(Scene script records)
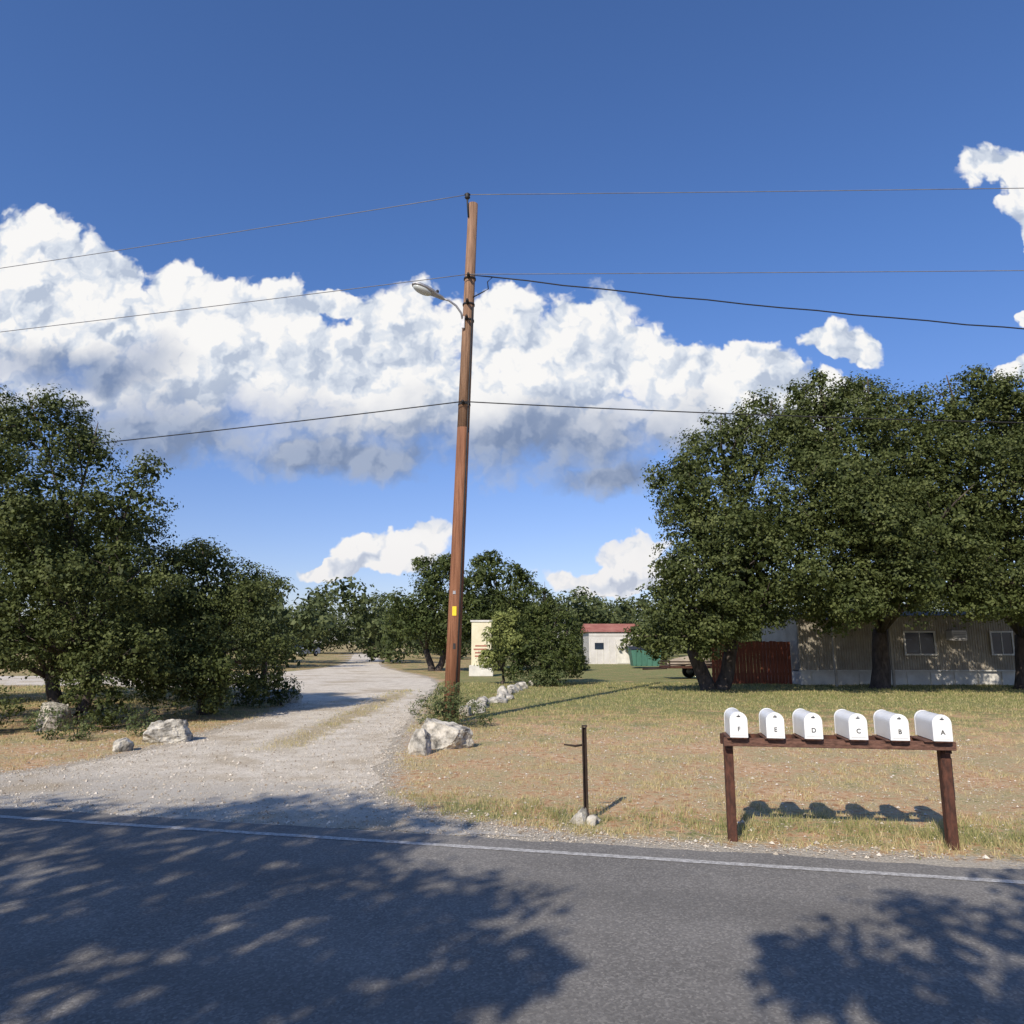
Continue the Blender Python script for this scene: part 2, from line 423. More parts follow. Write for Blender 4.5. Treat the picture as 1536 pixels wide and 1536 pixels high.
Tp = B + np.stack([np.cos(la) * le, np.sin(la) * le, H], 1)
V = np.stack([B - s1, B + s1, Tp], 1).reshape(-1, 3)
colr = np.clip(.18 + gr * .65 + .5 * (cl - .5) + rng.normal(0, .2, n), 0, 1)
fast_mesh('grass', V, 3, m, attr=colr)
print('grass blades', n)

# ------------------------------------------------------------------ foliage
def expand(lobes, k=5, fr=.42):
    o = []
    for (x, y, z, r) in lobes:
        o.append((x, y, z, r * .86))
        if r < .5: continue
        for q in range(k):
            v = Vector((random.gauss(0, 1), random.gauss(0, 1) - .25, random.gauss(0, 1) + .15)).normalized()
            rr = r * fr * random.uniform(.65, 1.25); dd = r * random.uniform(.78, 1.0)
            o.append((x + v.x * dd, y + v.y * dd, z + v.z * dd * .85, rr))
    return o

def leaf_verts(lobes, L, W, clump_r, per_m2, core=.35, zmin=.05, flat=.85):
    C = np.array([l[:3] for l in lobes], float); R = np.array([l[3] for l in lobes], float)
    allP, allN, allR, allS = [], [], [], []
    for i in range(len(lobes)):
        r = R[i]; area = 4 * math.pi * r * r
        crr = min(clump_r, r * .5)
        nc = max(6, int(area / (crr ** 2 * 1.5)))
        dirs = unit(nc); rad = r * rng.uniform(.62, 1.06, nc)
        cc = C[i] + dirs * rad[:, None] * np.array([1, 1, flat])
        keep = np.ones(nc, bool)
        for j in range(len(lobes)):
            if j == i: continue
            q = (cc - C[j]) / np.array([1, 1, flat]); keep &= np.linalg.norm(q, axis=1) > R[j] * .72
        cc, dirs = cc[keep], dirs[keep]
        nl = max(8, int(per_m2 * area / nc))
        if len(cc):
            cr = crr * rng.uniform(.5, 1.3, len(cc)); crand = rng.random(len(cc))
            u = unit(len(cc) * nl); cidx = np.repeat(np.arange(len(cc)), nl)
            rr = rng.random(len(u)) ** .45
            P = cc[cidx] + u * (rr * cr[cidx])[:, None] * np.array([1.1, 1.1, .65])
            Nn = .75 * u + .45 * dirs[cidx] + np.array([0, 0, .35]) + rng.normal(0, .4, (len(u), 3))
            allP.append(P); allN.append(Nn); allR.append(.55 * crand[cidx] + .45 * rng.random(len(u))); allS.append(np.full(len(u), 1.0))
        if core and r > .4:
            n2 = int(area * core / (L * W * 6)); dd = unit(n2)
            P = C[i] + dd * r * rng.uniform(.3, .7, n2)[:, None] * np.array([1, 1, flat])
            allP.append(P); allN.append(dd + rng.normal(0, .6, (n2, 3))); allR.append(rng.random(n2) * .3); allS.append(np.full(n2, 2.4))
    P = np.concatenate(allP); Nn = np.concatenate(allN); Rn = np.concatenate(allR); S = np.concatenate(allS)
    k = P[:, 2] > zmin; P, Nn, Rn, S = P[k], Nn[k], Rn[k], S[k]
    Nn /= np.linalg.norm(Nn, axis=1)[:, None]
    t = np.cross(Nn, unit(len(P))); t /= np.linalg.norm(t, axis=1)[:, None] + 1e-9
    bt = np.cross(Nn, t)
    s = S * rng.uniform(.65, 1.25, len(P))
    t = t * (L * .5 * s)[:, None]; bt = bt * (W * .5 * s)[:, None]
    V = np.stack([P - t, P + bt - t * .15, P + t, P - bt - t * .15], 1).reshape(-1, 3)
    return V, Rn
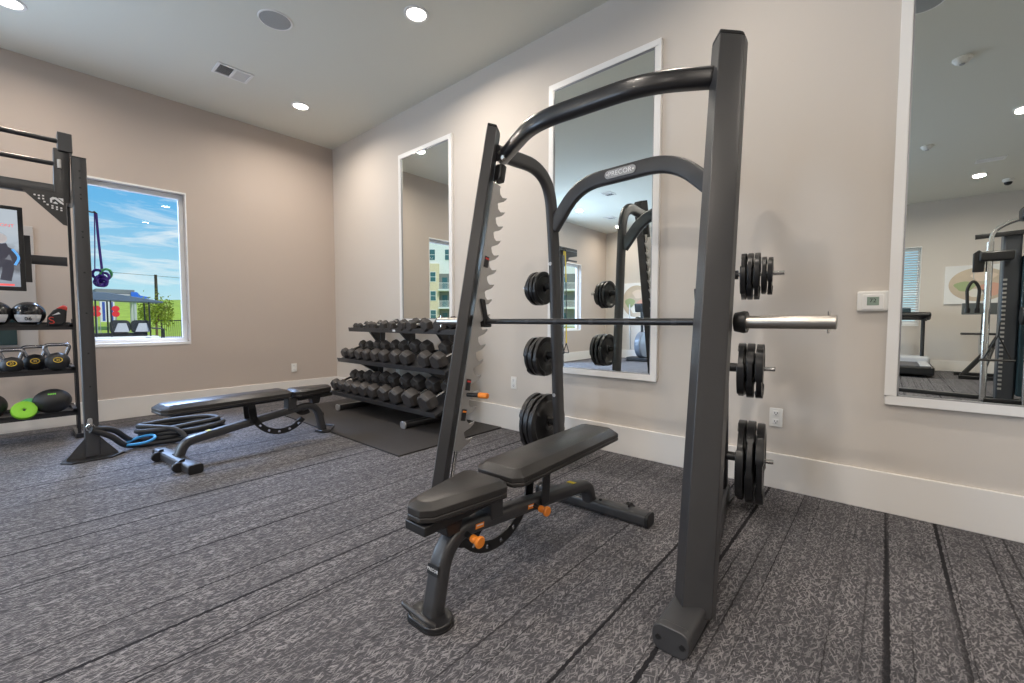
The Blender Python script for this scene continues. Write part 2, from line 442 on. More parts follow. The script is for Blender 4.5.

AIM:
Without the pictures, restate each entry exactly.

WRITTEN RESPONSE:
Continue the Blender Python script for this scene: part 2, from line 423. More parts follow. Write for Blender 4.5. Treat the picture as 1536 pixels wide and 1536 pixels high.
Tp = B + np.stack([np.cos(la) * le, np.sin(la) * le, H], 1)
V = np.stack([B - s1, B + s1, Tp], 1).reshape(-1, 3)
colr = np.clip(.18 + gr * .65 + .5 * (cl - .5) + rng.normal(0, .2, n), 0, 1)
fast_mesh('grass', V, 3, m, attr=colr)
print('grass blades', n)

# ------------------------------------------------------------------ foliage
def expand(lobes, k=5, fr=.42):
    o = []
    for (x, y, z, r) in lobes:
        o.append((x, y, z, r * .86))
        if r < .5: continue
        for q in range(k):
            v = Vector((random.gauss(0, 1), random.gauss(0, 1) - .25, random.gauss(0, 1) + .15)).normalized()
            rr = r * fr * random.uniform(.65, 1.25); dd = r * random.uniform(.78, 1.0)
            o.append((x + v.x * dd, y + v.y * dd, z + v.z * dd * .85, rr))
    return o

def leaf_verts(lobes, L, W, clump_r, per_m2, core=.35, zmin=.05, flat=.85):
    C = np.array([l[:3] for l in lobes], float); R = np.array([l[3] for l in lobes], float)
    allP, allN, allR, allS = [], [], [], []
    for i in range(len(lobes)):
        r = R[i]; area = 4 * math.pi * r * r
        crr = min(clump_r, r * .5)
        nc = max(6, int(area / (crr ** 2 * 1.5)))
        dirs = unit(nc); rad = r * rng.uniform(.62, 1.06, nc)
        cc = C[i] + dirs * rad[:, None] * np.array([1, 1, flat])
        keep = np.ones(nc, bool)
        for j in range(len(lobes)):
            if j == i: continue
            q = (cc - C[j]) / np.array([1, 1, flat]); keep &= np.linalg.norm(q, axis=1) > R[j] * .72
        cc, dirs = cc[keep], dirs[keep]
        nl = max(8, int(per_m2 * area / nc))
        if len(cc):
            cr = crr * rng.uniform(.5, 1.3, len(cc)); crand = rng.random(len(cc))
            u = unit(len(cc) * nl); cidx = np.repeat(np.arange(len(cc)), nl)
            rr = rng.random(len(u)) ** .45
            P = cc[cidx] + u * (rr * cr[cidx])[:, None] * np.array([1.1, 1.1, .65])
            Nn = .75 * u + .45 * dirs[cidx] + np.array([0, 0, .35]) + rng.normal(0, .4, (len(u), 3))
            allP.append(P); allN.append(Nn); allR.append(.55 * crand[cidx] + .45 * rng.random(len(u))); allS.append(np.full(len(u), 1.0))
        if core and r > .4:
            n2 = int(area * core / (L * W * 6)); dd = unit(n2)
            P = C[i] + dd * r * rng.uniform(.3, .7, n2)[:, None] * np.array([1, 1, flat])
            allP.append(P); allN.append(dd + rng.normal(0, .6, (n2, 3))); allR.append(rng.random(n2) * .3); allS.append(np.full(n2, 2.4))
    P = np.concatenate(allP); Nn = np.concatenate(allN); Rn = np.concatenate(allR); S = np.concatenate(allS)
    k = P[:, 2] > zmin; P, Nn, Rn, S = P[k], Nn[k], Rn[k], S[k]
    Nn /= np.linalg.norm(Nn, axis=1)[:, None]
    t = np.cross(Nn, unit(len(P))); t /= np.linalg.norm(t, axis=1)[:, None] + 1e-9
    bt = np.cross(Nn, t)
    s = S * rng.uniform(.65, 1.25, len(P))
    t = t * (L * .5 * s)[:, None]; bt = bt * (W * .5 * s)[:, None]
    V = np.stack([P - t, P + bt - t * .15, P + t, P - bt - t * .15], 1).reshape(-1, 3)
    return V, Rn
The Blender Python script for this scene continues. Write part 2, from line 442 on. More parts follow. The script is for Blender 4.5.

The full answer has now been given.